On Tuesday, 27 March 2018 at 10:46:03 UTC, bauss wrote:
On Tuesday, 27 March 2018 at 10:31:34 UTC, Chris wrote:
On Tuesday, 27 March 2018 at 06:42:29 UTC, Anton Fediushin
wrote:
[snip]
"The only thing worse than being talked about is not being
talked about." Oscar Wilde
"There's no such thing as bad publicity except your own
obituary." Brendan Behan
Well, maybe the odd person will keep D in the back of his/her
mind, also it says:
"But it is a convenient way to taste managed memory and all of
the “new” concepts without leaving familiar tool chains and
losing the C library."
So someone who's interested in that (plus C-interoperability!)
might give D a shot. I was one of them a long long time ago.

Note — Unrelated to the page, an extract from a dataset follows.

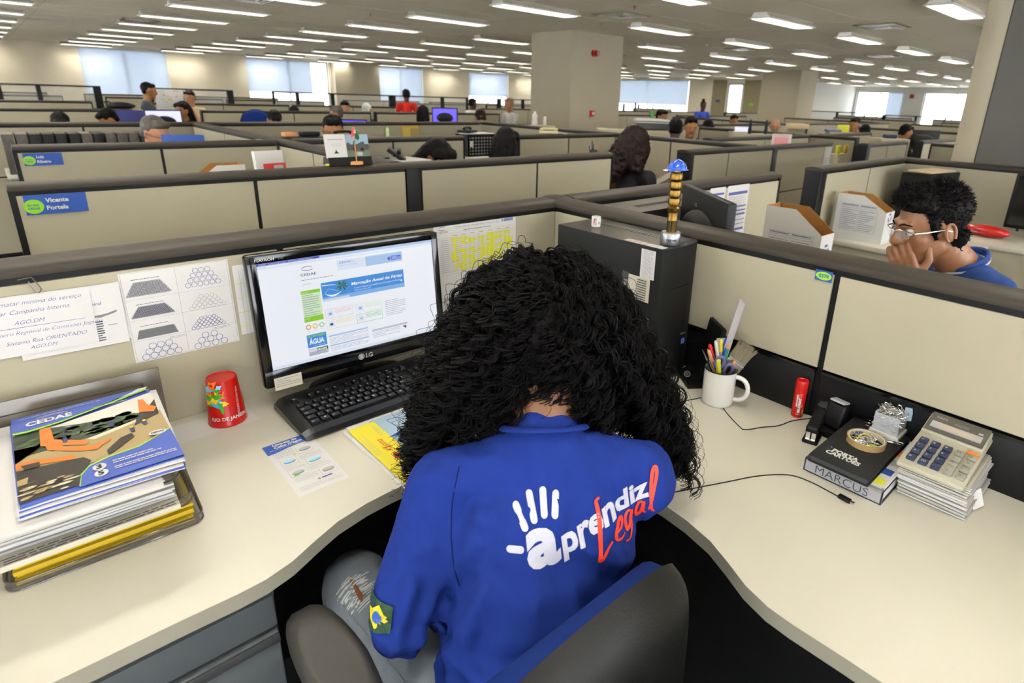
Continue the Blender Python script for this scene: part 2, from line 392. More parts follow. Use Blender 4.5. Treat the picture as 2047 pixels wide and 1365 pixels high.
# ------------------------------------------------------------------ cubicle partitions
def partition(axis, face, a0, a1, joints, label, z1=1.13, posts=(), strip=False, ends=(True, True), glassz=None, th=.09, group='low office partitions'):
    """axis 'x': runs along x, near face at y=face; axis 'y': runs along y, face at x=face (thickness goes positive)"""
    t = thing('partition', label, 'partition', ((a0+a1)/2, face+th/2, 0) if axis == 'x' else (face+th/2, (a0+a1)/2, 0), 0 if axis == 'x' else PI/2, group)
    L = (a1-a0)/2; s = 1 if axis == 'x' else 1; mid = (a0+a1)/2
    # local x = along, local y = normal; axis y: local x = +y world, local y = -x world
    h = th/2
    g = G(); g.bx(-L, L, -h+.006, h-.006, .03, z1-.012, 'black'); g.obj('frame', t)
    cuts = [a0]+list(joints)+[a1]; post_iv = [(p-.04, p+.04) for p in posts]
    for i in range(len(cuts)-1):
        u0, u1 = cuts[i]-mid+(.008 if i or ends[0] else 0), cuts[i+1]-mid-(.008 if i < len(cuts)-2 or ends[1] else 0)
        if any(p0 <= (cuts[i]+cuts[i+1])/2 <= p1 for p0, p1 in post_iv): continue
        g = G(); top = (glassz or z1)-.027
        for sg in (-1, 1):
            for zz0, zz1 in ((.12, .72), (.732, top)):
                if strip and sg == strip and zz0 > .7: zz0 = .87
                g.bx(u0, u1, sg*(h-.006), sg*h, zz0, zz1, 'panel')
        g.obj('panel', t)
    g = G()
    prof = [(-h-.004, -.012), (-h-.006, 0)]+[(-(h+.006)*math.cos(a), .014*math.sin(a)) for a in [i*PI/10 for i in range(1, 10)]]+[(h+.006, 0), (h+.004, -.012)]
    n = len(prof); vs = [(-L-.004, y, z1+z) for y, z in prof]+[(L+.004, y, z1+z) for y, z in prof]
    g.add(vs, [(i, (i+1) % n, (i+1) % n+n, i+n) for i in range(n)]+[tuple(range(n))[::-1], tuple(range(n, 2*n))], 'cap'); g.obj('top_cap', t)
    for k, e in enumerate(ends):
        if e:
            g = G(); x = (-L-.006, -L+.012) if k == 0 else (L-.012, L+.006); g.bx(*x, -h-.002, h+.002, 0, z1-.006, 'black'); g.obj('end_trim', t)
    for p in posts:
        g = G(); g.bx(p-.04-mid, p+.04-mid, -h-.004, h+.004, 0, z1+.004, 'black', bev=.004); g.obj('post', t)
    if strip:
        for i in range(len(cuts)-1):
            g = G(); u0, u1 = cuts[i]-mid+.008, cuts[i+1]-mid-.008
            y0, y1 = (h-.004, h+.004) if strip > 0 else (-h-.004, -h+.004)
            g.bx(u0, u1, y0, y1, .73, .863, 'black', bev=.003); g.bx(u0, u1, y0-.003, y1+.003, .858, .866, 'black_gloss'); g.obj('cable_duct', t)
    return t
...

Yes that is true, BUT it also gives the wrong portray of D,
when in fact D could fit into most, if not all the categories
listed, but it's portrayed as if it only fits for C/C++
programmers and again not as something serious, but as a
semi-useless toy.
I agree. However, these are misconceptions that D has had to live
with for years. It's hard to get rid of them. On the bright side,
D gets a mention while years ago it wouldn't even have made it
onto the list, which is a good sign, because it shows that D is
on the tech-radar. Apparently it is being talked about and
mentioned elsewhere in the tech-world and the author felt he
couldn't just leave it out.
Also, as this thread shows, people take the language descriptions
in the article with a grain of salt anyway (and rightly so!). So
I think, all things considered, it's a good sign that D got
mentioned. I remember, in the old days people would wonder why D
wasn't on lists like that at all. So there's some progress there.